Millennium Post

An unputdownable attempt for ordinary readers

Tamal Bandyopadhyay has mastered the art of demystifying the complicated world of finance for ordinary readers with his book 'From Lehman to Demonetization', writes Sugato Hazra

'From Lehman to Demonetization'

Price: Rs 599

Publisher: India Portfolio

The collapse of Lehman Brothers Holdings Inc. has been a momentous event in the global financial system. It exposed the underbelly of the US dollar 300 trillion worth global financial market. Collapse of the US market spread to Europe which eventually saw disintegration of European Union, an experiment which failed and creating several collateral damages in economies not so large as the European Union or the United States of America. Indian market which initially, in the wake of the crisis, patted itself being immune to the problems of the US financial market and lived merrily on denial mode has since been facing, according to Tamal Bandyopadhyay, "a decade of disruptions, reforms and misadventures." In the book 'From Lehman to demonetization' by Tamal one can have glimpses of major events of the period.

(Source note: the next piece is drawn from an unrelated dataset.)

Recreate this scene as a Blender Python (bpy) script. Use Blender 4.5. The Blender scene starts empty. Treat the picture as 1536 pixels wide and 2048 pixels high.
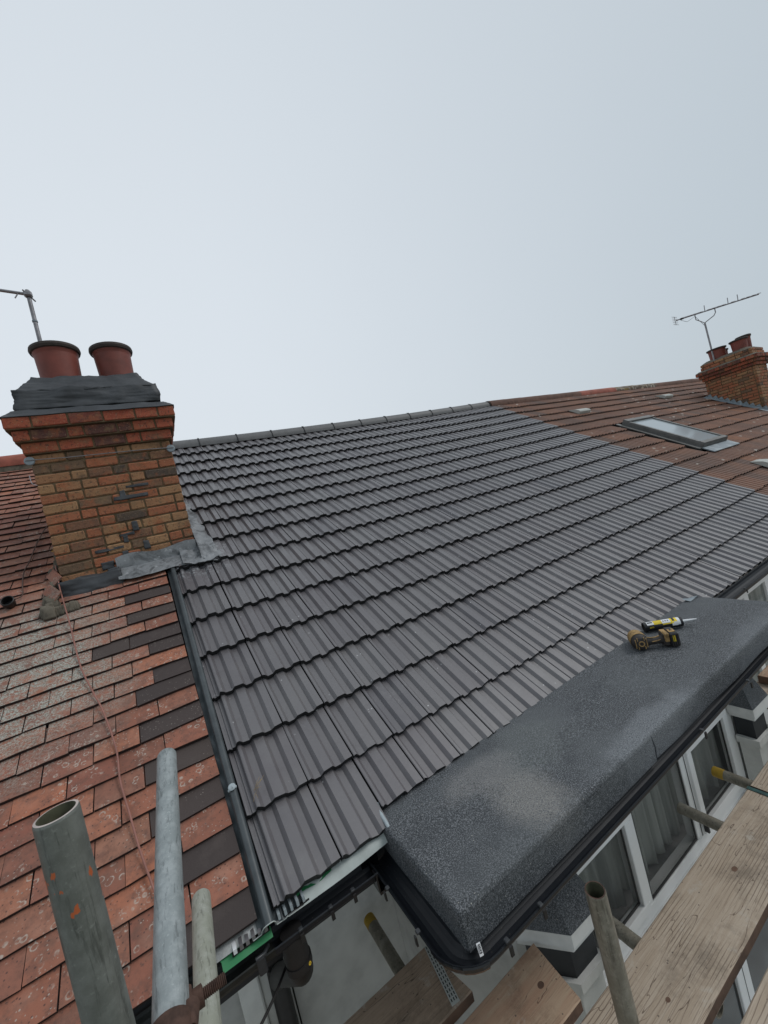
import bpy, bmesh, math, random
from mathutils import Vector, Matrix, noise
random.seed(7)
sc = bpy.context.scene
col = sc.collection
# ------------------------------------------------------------------ camera
TH = math.radians(32.606)
RW = ((0.841792, -0.480506, -0.245967), (-0.213615, 0.121935, -0.969278), (0.495736, 0.868473, 0.0))
CAM = Vector((-0.10351, -1.39263, 6.0954))
cd = bpy.data.cameras.new('camera'); cam = bpy.data.objects.new('camera', cd); col.objects.link(cam)
cd.sensor_fit = 'HORIZONTAL'; cd.sensor_width = 36.0; cd.lens = 36.0*805.526/1536.0
cd.clip_start = 0.02; cd.clip_end = 3000
cam.matrix_world = Matrix(((RW[0][0], -RW[1][0], -RW[2][0], CAM[0]), (RW[0][1], -RW[1][1], -RW[2][1], CAM[1]),
                           (RW[0][2], -RW[1][2], -RW[2][2], CAM[2]), (0, 0, 0, 1)))
sc.camera = cam
# ------------------------------------------------------------------ sky, sun, exposure
SUN_EL, SUN_AZ = math.radians(50), math.radians(118)      # azimuth from +Y towards +X
wd = bpy.data.worlds.new('World'); sc.world = wd; wd.use_nodes = True
nt = wd.node_tree; nt.nodes.clear()
def wn(t, **k):
    n = nt.nodes.new(t)
    for a, b in k.items(): setattr(n, a, b)
    return n
wl = nt.links.new
out = wn('ShaderNodeOutputWorld'); bg = wn('ShaderNodeBackground'); wl(bg.outputs[0], out.inputs[0])
sky = wn('ShaderNodeTexSky', sky_type='NISHITA'); sky.sun_disc = False
sky.sun_elevation = SUN_EL; sky.sun_rotation = SUN_AZ; sky.air_density = 1.5; sky.dust_density = 4
tc = wn('ShaderNodeTexCoord')
dot = wn('ShaderNodeVectorMath', operation='DOT_PRODUCT'); wl(tc.outputs['Generated'], dot.inputs[0])
dot.inputs[1].default_value = Vector((-0.12, 0.93, 0.34)).normalized()
mr = wn('ShaderNodeMapRange'); mr.inputs[1].default_value = 0.1; mr.inputs[2].default_value = 1.0; wl(dot.outputs['Value'], mr.inputs[0])
cl = wn('ShaderNodeMix', data_type='RGBA')
cl.inputs[6].default_value = (5.5, 6.3, 6.95, 1); cl.inputs[7].default_value = (8.35, 9.0, 9.65, 1)
wl(mr.outputs[0], cl.inputs[0])
ns = wn('ShaderNodeTexNoise'); ns.inputs['Scale'].default_value = 1.3; ns.inputs['Detail'].default_value = 3; wl(tc.outputs['Generated'], ns.inputs[0])
nr = wn('ShaderNodeMapRange'); nr.inputs[3].default_value = 0.965; nr.inputs[4].default_value = 1.03; wl(ns.outputs[0], nr.inputs[0])
mu = wn('ShaderNodeVectorMath', operation='SCALE'); wl(cl.outputs[2], mu.inputs[0]); wl(nr.outputs[0], mu.inputs['Scale'])
mx = wn('ShaderNodeMix', data_type='RGBA'); mx.inputs[0].default_value = 0.93
wl(sky.outputs[0], mx.inputs[6]); wl(mu.outputs[0], mx.inputs[7]); wl(mx.outputs[2], bg.inputs[0])
bg.inputs[1].default_value = 0.09
sl = bpy.data.lights.new('sun', 'SUN'); sl.energy = 1.1; sl.angle = math.radians(22); sl.color = (1, 0.985, 0.97)
so = bpy.data.objects.new('sun', sl); col.objects.link(so)
sd = Vector((math.sin(SUN_AZ)*math.cos(SUN_EL), math.cos(SUN_AZ)*math.cos(SUN_EL), math.sin(SUN_EL)))
so.rotation_euler = sd.to_track_quat('Z', 'Y').to_euler(); so.location = (0, 0, 30)
vs = sc.view_settings; vs.view_transform = 'Standard'; vs.look = 'None'; vs.exposure = 0; vs.gamma = 1; vs.use_curve_mapping = False

# ------------------------------------------------------------------ material helper
class Mat:
    def __init__(s, name, col=(.5, .5, .5), rough=.8, metal=0., spec=.5):
        s.m = bpy.data.materials.new(name); s.m.use_nodes = True; s.t = s.m.node_tree
        s.b = s.t.nodes['Principled BSDF']; s.b.inputs['Roughness'].default_value = rough
        s.b.inputs['Metallic'].default_value = metal; s.b.inputs['Specular IOR Level'].default_value = spec
        s.b.inputs['Base Color'].default_value = (*col, 1)
        s.pos = s.t.nodes.new('ShaderNodeNewGeometry').outputs['Position']
        s.c = s.rgb(col); s.bump_ = None
    def l(s, a, b): s.t.links.new(a, b)
    def rgb(s, c):
        n = s.t.nodes.new('ShaderNodeRGB'); n.outputs[0].default_value = (*c, 1); return n.outputs[0]
    def scaled(s, v):
        n = s.t.nodes.new('ShaderNodeVectorMath'); n.operation = 'MULTIPLY'; n.inputs[1].default_value = v; s.l(s.pos, n.inputs[0]); return n.outputs[0]
    def noise(s, scale, detail=4, rough=.6, vec=None, dist=0.):
        n = s.t.nodes.new('ShaderNodeTexNoise'); n.inputs['Scale'].default_value = scale; n.inputs['Detail'].default_value = detail
        n.inputs['Roughness'].default_value = rough; n.inputs['Distortion'].default_value = dist
        s.l(vec or s.pos, n.inputs['Vector']); return n.outputs[0]
    def voro(s, scale, feature='F1', vec=None, outp='Distance'):
        n = s.t.nodes.new('ShaderNodeTexVoronoi'); n.inputs['Scale'].default_value = scale; n.feature = feature
        s.l(vec or s.pos, n.inputs['Vector']); return n.outputs[outp]
    def ramp(s, v, a, b, lo=0., hi=1.):
        n = s.t.nodes.new('ShaderNodeMapRange'); n.inputs[1].default_value = a; n.inputs[2].default_value = b
        n.inputs[3].default_value = lo; n.inputs[4].default_value = hi; n.interpolation_type = 'SMOOTHSTEP'; s.l(v, n.inputs[0]); return n.outputs[0]
    def math(s, op, a, b=None):
        n = s.t.nodes.new('ShaderNodeMath'); n.operation = op
        for i, x in enumerate((a, b)):
            if x is None: continue
            if isinstance(x, (int, float)): n.inputs[i].default_value = x
            else: s.l(x, n.inputs[i])
        return n.outputs[0]
    def mix(s, fac, c, mode='MIX', base=None):
        n = s.t.nodes.new('ShaderNodeMix'); n.data_type = 'RGBA'; n.blend_type = mode
        if isinstance(fac, (int, float)): n.inputs[0].default_value = fac
        else: s.l(fac, n.inputs[0])
        s.l(base or s.c, n.inputs[6])
        if isinstance(c, tuple): n.inputs[7].default_value = (*c, 1)
        else: s.l(c, n.inputs[7])
        if base is None: s.c = n.outputs[2]
        return n.outputs[2]
    def stops(s, v, st, const=False):
        n = s.t.nodes.new('ShaderNodeValToRGB'); cr = n.color_ramp
        if const: cr.interpolation = 'CONSTANT'
        while len(cr.elements) < len(st): cr.elements.new(.5)
        for e, (p, c) in zip(cr.elements, st): e.position = p; e.color = (*c, 1)
        s.l(v, n.inputs[0]); return n.outputs[0]
    def rnd(s, attr=False):
        if attr:
            n = s.t.nodes.new('ShaderNodeAttribute'); n.attribute_name = 'rnd'; return n.outputs['Fac']
        return s.t.nodes.new('ShaderNodeObjectInfo').outputs['Random']
    def bump(s, v, strength=.4, dist=.004):
        n = s.t.nodes.new('ShaderNodeBump'); n.inputs['Strength'].default_value = strength; n.inputs['Distance'].default_value = dist
        s.l(v, n.inputs['Height'])
        if s.bump_: s.l(s.bump_, n.inputs['Normal'])
        s.bump_ = n.outputs[0]
    def blob(s, centre, radius, warp=.5, wscale=5., squash=(1, 1, 1)):
        """1 inside a noise-edged patch about a place on the real surface"""
        n = s.t.nodes.new('ShaderNodeVectorMath'); n.operation = 'SUBTRACT'; s.l(s.pos, n.inputs[0]); n.inputs[1].default_value = centre
        k = s.t.nodes.new('ShaderNodeVectorMath'); k.operation = 'MULTIPLY'; k.inputs[1].default_value = squash; s.l(n.outputs[0], k.inputs[0])
        q = s.t.nodes.new('ShaderNodeVectorMath'); q.operation = 'LENGTH'; s.l(k.outputs[0], q.inputs[0])
        d = s.math('DIVIDE', q.outputs['Value'], radius)
        d = s.math('ADD', d, s.math('MULTIPLY', s.math('SUBTRACT', s.noise(wscale, 5, .65), .5), warp*2.5))
        return s.ramp(d, .4, 1.15, 1, 0)
    def done(s):
        s.l(s.c, s.b.inputs['Base Color'])
        if s.bump_: s.l(s.bump_, s.b.inputs['Normal'])
        return s.m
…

Tamal is a good story teller. He captured the plight of a young finance professional whose world collapsed along with Lehman and the curious case of people approaching bank branches with car loads of cash through the experience of fifty days in the life of a bank's branch manager. Most of the articles in the book were published in the financial newspaper the Mint where Tamal works. These were written in a context as most newspaper columns are. Together the articles have captured the age when in fact, people across the world lost faith in the global financial system. It is argued that the crypto currency Bitcoin finally saw the light of the day due to this loss of confidence in the institutions governing the financial market. But since the canvas of the book was not wide enough to include the nitty gritty of the global issues it did not touch upon the speculator looking for ungoverned and free currency as a new store of value. Maybe the author would think of working on issues beyond the geographic and intellectual boundary of India.
Tamal has been frank enough to begin with an admission that he is not a student of finance. However, this is not a weakness of the book. On the contrary it helps a reader who wants to know but gets distracted by use of jargons of finance professionals to understand several issues which the Indian financial system went through during the momentous period. If the reader has been looking for serious research on Indian market this book can at best act as a guideline, flagging issues where in-depth study will help. Serious readers, too, will find the book useful.
While the part one of the book fits the reader's need well, (only the chapter on micro-finance, an insignificant sector in the world of big finance, sitting rather incongruously there) the part two on seminal leaders is out of place. Both the choice of the leaders and the notes on them does not add value to a serious reader. Such profiles would perhaps have suited a coffee table book more than the serious one that Penguin has brought out. More so since many of those who have been featured in part two also had offered their praises for the book. This gives an impression of marking the book to a certain market and not for a curious reader. The fault lies with the publisher who was expected to do justice to the well-articulated part one of the book.
The book has attractive titles for topics discussed in brief. Not only these read well but also have captured the essence of the issue discussed. What is best in the book is the writing style. It draws in the reader, making it a page-turner much like a thriller. Tamal has mastered the art of demystifying the complicated world of finance. He could do it since he is not a student of finance. Had he been, it would have ended up as another book for reference, not the 'unputdownable' one for ordinary readers as 'From Lehman to Demonetization' is.